One of the biggest misconceptions about Facebook’s marketing potential turns on whether Facebook can be a good source of traffic that actually buys stuff from online stores. For every positive story you hear of merchants killing it with Facebook traffic, you’d probably hear dozens more merchants who are frustrated with Facebook.
They really cannot make heads or tails of Facebook’s traffic, as far as their e-commerce sales are concerned. They’re drawing a blank. They just cannot, for the life of them, convert a heavy volume of traffic from the social network into actual buyers of products.
The bottom line is that there are many horror stories of low e-commerce conversions. I’m not saying that there are absolutely no conversions at all. Nobody can make that claim.
But the problem is, you cannot run a successful online store with a few sales here and there. You need some sort of stability. You need some sort of increasing or at least, a stable predictable conversion rate. You need some sort of minimum baseline of predictable conversions.
The reason why a lot of people have these horror stories is because they focus on the direct sale. They think that if they post an ad on Facebook selling some sort of trinket and if they show it to enough eyeballs, that people would buy.
That is a common misconception about Facebook and this can get really expensive very quickly. It really can. This pretty much makes up the bulk of low e-commerce conversion horror stories involving Facebook. They’re all about a direct ad that fails to generate that direct sale.
The Truth About Facebook e-Commerce Conversion Rates
Here’s the good news. Facebook can deliver e-commerce sales. However, often times, it’s not in the form that you would like. Seriously. You have to be more creative. How does this work? Well, Facebook traffic can convert if you retarget.
In other words, people who have found your website on their own and who have gone to internal pages might have a Facebook account. The next time they log on into their Facebook account at the same time you’re running a retargeting campaign, your ads will be visible to them. Your ads will remind them to go back to your shopping cart, or to your website. This has been proven to increase ROI.
Facebook can also deliver e-commerce sales through squeeze page marketing. In other words, you use Facebook to recruit people to your mailing list. It’s actually your mailing list that’s doing the heavy-lifting, as far as selling stuff to your list members go.
Another way Facebook can deliver e-commerce results through your business is through a Facebook page boost. Basically, you create a Facebook page and you target lookalike audiences based on the interest of people who already like your page.
Then, you send out content. Using this content, you can profile the interests of the typical high-engagement members of your page. Once you get this very important piece of consumer intelligence, you can then run lookalike audience campaign on Facebook targeting people with those same interests.

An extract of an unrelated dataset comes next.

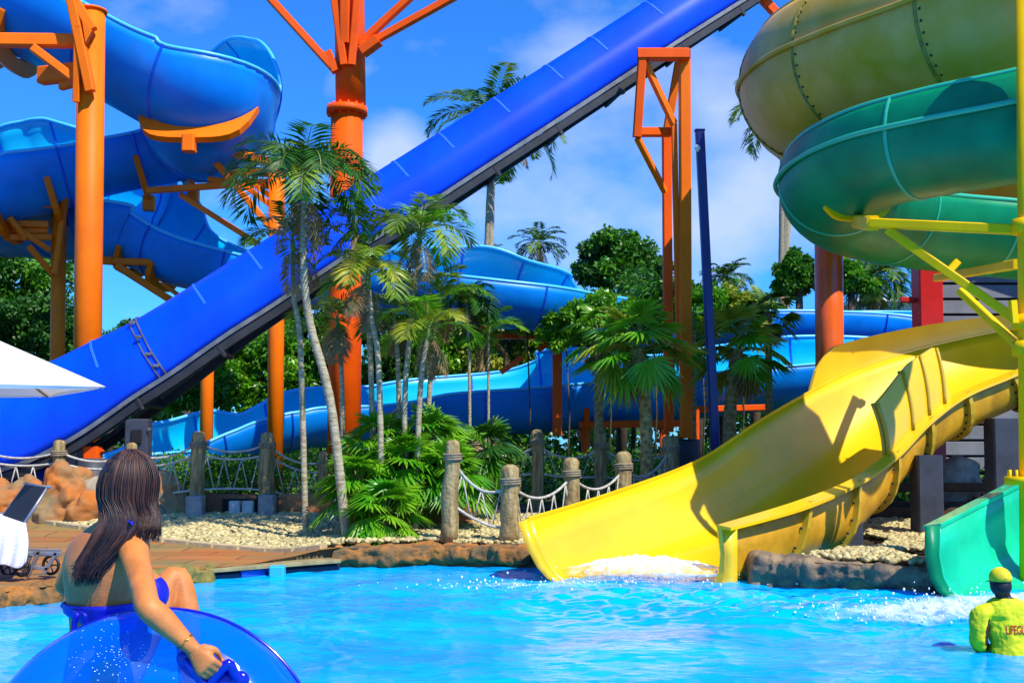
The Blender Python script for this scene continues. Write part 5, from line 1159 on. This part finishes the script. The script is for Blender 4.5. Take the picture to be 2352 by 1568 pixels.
# right hand : back of the hand towards us, four fingers curled over the handle, thumb below
hdir = (onT(480, 1536, .05)-wr).normalized(); side = V((.72, -.12, .62)); side = (side - hdir*side.dot(hdir)).normalized(); nrm_ = hdir.cross(side).normalized()
if nrm_.y > 0: nrm_ = -nrm_
palm = wr + hdir*.052
K = [(wr, side*.024, nrm_*.019), (wr + hdir*.03, side*.032, nrm_*.017), (wr + hdir*.065, side*.041, nrm_*.016), (wr + hdir*.088, side*.041, nrm_*.014)]
eloft(mb, K, 16)
FL = [(.031, .046, .024, .020), (.0105, .052, .028, .022), (-.0105, .048, .027, .021), (-.031, .038, .022, .018)]
for s_, l1, l2, l3 in FL:
    k0 = wr + hdir*(.087 - abs(s_-.01)*.12) + side*s_; d1 = (hdir*.62 - nrm_*.72).normalized(); k1 = k0 + d1*l1*.86 + nrm_*.004; d2_ = (-nrm_*.95 - hdir*.35).normalized(); k2 = k1 + d2_*l2; d3 = (-hdir*.95 - nrm_*.1).normalized(); k3 = k2 + d3*l3
    mb.ell(k0, (.0115,)*3, n=10, m=8)
    limb(mb, [(k0 - hdir*.02, .0098), (k0, .0108), (k1, .0095), (k2, .0086), (k3, .0075)], 10)
tb = wr + hdir*.028 + side*.03; limb(mb, [(tb - nrm_*.004, .0135), (tb + side*.018 + hdir*.028 - nrm_*.018, .0115), (tb + side*.006 + hdir*.05 - nrm_*.042, .0095)], 10)
body = remesh(mb, 'body', SKIN, e, .0052, 5)
# face details
ey = hd + V((.07, .052, .01)); mb = MB(); mb.ell(ey, (.009, .012, .009)); mb.build('eye', mat('eye_white', (.7, .66, .62), .3), e)
# hair: cap + long strands
mb = MB(); M50 = Matrix.Rotation(R_(-50), 3, 'Z')
mb.ell(hd + V((-.02, -.012, .018)), (.088, .1, .116), n=24, m=16, M=M50); mb.ell(hd + V((-.03, -.03, -.06)), (.078, .08, .11), n=18, m=12)
mb.ell(hd + V((-.045, -.035, -.13)), (.07, .07, .10), n=18, m=12, M=M50); mb.ell(P(268, 1205, 3.98), (.06, .05, .07), n=14, m=10); mb.ell(P(232, 1250, 3.95), (.035, .04, .075), n=12, m=8, M=Matrix.Rotation(R_(25), 3, 'Y'))
cap = remesh(mb, 'hair', HAIR, e, .009, 4, .012, 40, 2)
rh = random.Random(5); mb = MB()
def strand(a, pts, w0, w1, mi=0):
    K = catmull([tuple(a)]+[tuple(p) for p in pts], 12); n = len(K); mb.tube([V(k) for k in K], [w0 + (w1-w0)*(i/(n-1))**1.2 for i in range(n)], 5, mi=mi)
for k in range(950):      # strands following the skull, hanging down the back
    a_ = rh.uniform(-3.4, -.12); top = hd + V((-.008, -.006, .137)) + V((rh.uniform(-.025, .02), rh.uniform(-.02, .02), 0)); fly = .012*rh.random()**3
    ux = V((math.cos(a_), math.sin(a_), 0)); R1 = .096 + rh.uniform(0, .010) + fly
    p1 = hd + ux*R1*.66 + V((-.012, 0, .107)); p2 = hd + ux*R1 + V((-.014, 0, .03)); p3 = hd + ux*(R1*.99) + V((-.018, 0, -.045)); mi = 1 if rh.random() > .7 else 0
    g = (ux.x+1)/2; j = rh.uniform(-1, 1)
    if g > .72:      # falls over the right shoulder
        x4 = 316 + 50*(g-.72)/.28 + 5*j; p4 = P(x4, 1186, hd.y-.075); p5 = P(x4-8+9*j, 1215 + 30*rh.random(), hd.y-.10); strand(top, [p1, p2, p3, p4, p5], .0024, .0008, mi)
    else:
        g2 = g/.72; x4 = 230 + 86*g2 + 4*j; p4 = P(x4, 1196, 3.935 - .03*math.sin(g2*3.1)); x5 = 200 + 84*g2 + 7*j; p5 = P(x5, 1256, 3.915 + .01*j)
        l = rh.random(); p6 = P(x5 - 16 - 26*g2 + 6*j, 1290 + 20*l, 3.915+.01*j); p7 = P(x5 - 24 - 40*g2 + 12*rh.uniform(-1, 1), 1300 + 48*l*l, 3.92+.01*j)
        strand(top, [p1, p2, p3, p4, p5, p6, p7], .0027, .0007, 1 if (l > .5 and mi) or rh.random() > .8 else 0)
mb.build('hair_strands', [HAIR, HAIRL], e)
# bikini: band round the chest, tie ends, cup, strap
mb = MB(); rings = []
def tor(f):   # interpolate torso sections by image height
    ys = [1640, 1560, 1480, 1420, 1360, 1300, 1248, 1215, 1190]; k = 0
    while k < len(ys)-2 and f < ys[k+1]: k += 1
    g = (ys[k]-f)/(ys[k]-ys[k+1]); c = secs[k][0].lerp(secs[k+1][0], g); return c, secs[k][1].lerp(secs[k+1][1], g), secs[k][2].lerp(secs[k+1][2], g)
def onbody(y, t, g=1.07):
    c, a, b_ = tor(y); return c + a*g*math.copysign(abs(math.cos(t))**.85, math.cos(t)) + b_*g*math.copysign(abs(math.sin(t))**.9, math.sin(t))
n = 60; up_ = []; lo_ = []
for i in range(n+1):
    t = -math.pi/2 + 2*math.pi*i/n; w_ = .5*(1-math.cos(2*math.pi*i/n)); 
    up_.append((1384 - 8*w_, t)); lo_.append((1402 + 40*min(1, w_*1.7), t))
K = 6; rows = []
for q in range(K+1): rows.append([onbody(up_[i][0] + (lo_[i][0]-up_[i][0])*q/K, up_[i][1]-.9, 1.075) for i in range(n+1)])
mb.loft(rows, False, False, 0, True); o = mb.build('bikini_band', BIKINI, e); sd_ = o.modifiers.new('s', 'SOLIDIFY'); sd_.thickness = .006; sd_.offset = 1
kn_ = onbody(1392, -math.pi/2-.9, 1.08); mb = MB(); mb.ell(kn_, (.014, .012, .012), n=12, m=8)
for x0, x1, x2, y2 in ((176, 171, 168, 1462), (190, 196, 200, 1448)):
    pts = [kn_, P(x0, 1405, 3.95), P(x1, 1430, 3.95), P(x2, y2, 3.96)]; K = catmull([tuple(p) for p in pts], 10); r1 = []
    for i, k in enumerate(K): w_ = .004 + .007*math.sin(min(1, i/8)*math.pi*.7); c = V(k); r1.append([c + V((w_, 0, 0)), c + V((0, -.003, .002)), c + V((-w_, 0, 0)), c + V((0, .003, 0))])
    mb.loft(r1, True, True, 0, True)
mb.build('bikini_tie', BIKINI, e)
mb = MB(); mb.ell(B(340, 1364, 4.05), (.076, .082, .078), n=20, m=12); mb.ell(B(301, 1358, 4.2), (.076, .082, .078), n=20, m=12); mb.build('bikini_cup', BIKINI, e)
mb = MB(); mb.tube([B(262, 1205, 3.905), B(300, 1196, 3.9), B(330, 1260, 4.04), B(344, 1320, 4.07)], .006, 8); mb.build('bikini_strap', BIKINI, e)
# bracelet
d_ = (wr-el_).normalized(); c = wr - d_*.03; u_ = d_.cross(V((0, 0, 1))).normalized(); w_ = d_.cross(u_); ring = [c + (u_*math.cos(k*math.pi/12) + w_*math.sin(k*math.pi/12))*.031 + d_*.004*math.sin(k*2.1) for k in range(25)]
mb = MB(); mb.tube(ring, .0022, 6, cap=False); mb.build('bracelet', GOLD, e)
mb = MB(); s_, l1, l2, l3 = FL[1]; k0 = wr + hdir*.087 + side*s_; mb.ell(k0 + (hdir*.62-nrm_*.72).normalized()*.018 + nrm_*.008, (.006, .006, .006)); mb.build('ring', mat('pearl', (.8, .6, .5), .2), e)

def handle(pts, name='handle'):
    mb = MB(); c = [V(p) for p in pts]; K = catmull([tuple(p) for p in c], 24); mb.tube([V(k) for k in K], .0165, 10); 
    for p in (c[0], c[-1]): mb.ell(p, (.034, .018, .03), n=14, m=8)
    return mb.build(name, DBL, eT)
fing = wr + hdir*.118 - nrm_*.030
hp = [onT(428, 1512), onT(440, 1530, .02), fing - side*.055, fing, fing + side*.05, onT(538, 1545, .02), onT(550, 1560)]
if all(q is not None for q in hp): handle(hp)
mb = MB()   # reinforcing patch under the handle
ps = []
for i in range(9):
    row = []
    for j in range(7):
        gg = (i-4)/4; w9 = math.sqrt(max(.02, 1-abs(gg)**3)); q = onT(482 + 68*gg - 12*(j-3)*w9*.6, 1532 + 34*gg + 12*(j-3)*w9, .004); row.append(q)
    ps.append(row)
if all(q is not None for r_ in ps for q in r_): mb.loft(ps, False, False, 0, True); mb.build('handle_patch', DBL, eT)
# water drops
mb = MB(); rd_ = random.Random(3)
for k in range(130):
    q = onT(rd_.gauss(270, 60), rd_.gauss(1500, 35))
    if q is not None: s_ = rd_.choice([.0012, .0016, .0025]); mb.ell(q, (s_, s_, s_*.7), n=6, m=4)
o = mb.build('water_drops', mat('water_drop', (.6, .8, 1), .05, spec=1)); o.parent = eT; o.data.transform(Matrix.Translation(-eT.location)); o['kind'] = 'stuff'

# --- lifeguard, standing waist deep, back to us
e = empty('person', V((4.2, 9.1, -.9)), 'lifeguard in lime long sleeve shirt and lime cap standing waist deep', 'person')
def L_(px, py, D=9.1): return P(2312 + (px-2312)*.9 + 5, py, D)
rt2 = V((1, -.12, 0)).normalized(); fw2 = V((.12, 1, 0)).normalized(); mb = MB()
eloft(mb, [(L_(2318, 1640), rt2*.14, fw2*.1), (L_(2318, 1560), rt2*.135, fw2*.095), (L_(2316, 1500), rt2*.125, fw2*.09), (L_(2314, 1450), rt2*.14, fw2*.09), (L_(2313, 1412), rt2*.155, fw2*.085), (L_(2310, 1392), rt2*.13, fw2*.07), (L_(2303, 1372), rt2*.075, fw2*.06)])
hd2 = L_(2290, 1335); limb(mb, [(L_(2304, 1380), .055), (L_(2298, 1362), .052), (hd2, .05)])
mb.ell(hd2, (.078, .095, .115), n=18, m=12); mb.ell(hd2+V((-.075, .0, -.01)), (.014, .02, .03)); mb.ell(hd2+V((.078, 0, -.01)), (.014, .02, .03)); mb.ell(hd2+V((0, .1, -.03)), (.014, .02, .02))
aL = [(L_(2270, 1404), .058), (L_(2250, 1412), .062), (L_(2242, 1450), .055), (L_(2246, 1478, 9.15), .048), (L_(2268, 1495, 9.35), .035), (L_(2285, 1500, 9.5), .026)]
aR = [(L_(2353, 1404), .058), (L_(2378, 1408), .062), (L_(2390, 1450), .055), (L_(2385, 1485, 9.15), .048), (L_(2370, 1500, 9.35), .035), (L_(2355, 1505, 9.5), .026)]
limb(mb, aL); limb(mb, aR)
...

The idea being: if you know the interest of the person who actually buys from you and you advertise to another person with the exact same set of interests, the chance of that second person buying is much higher than a complete and total stranger.
The bottom line? Yes. Facebook can deliver e-commerce sales, but you have to use its tools the right way. You can’t just go in there, advertise an affiliate link, or a direct link to your Shopify store, or a direct link to your product, and expect a sale. It doesn’t work that way. Sure, you can convert every once in a while, but chances are you’re not going to get the results you’re looking for. You have to use it using the techniques outlined above.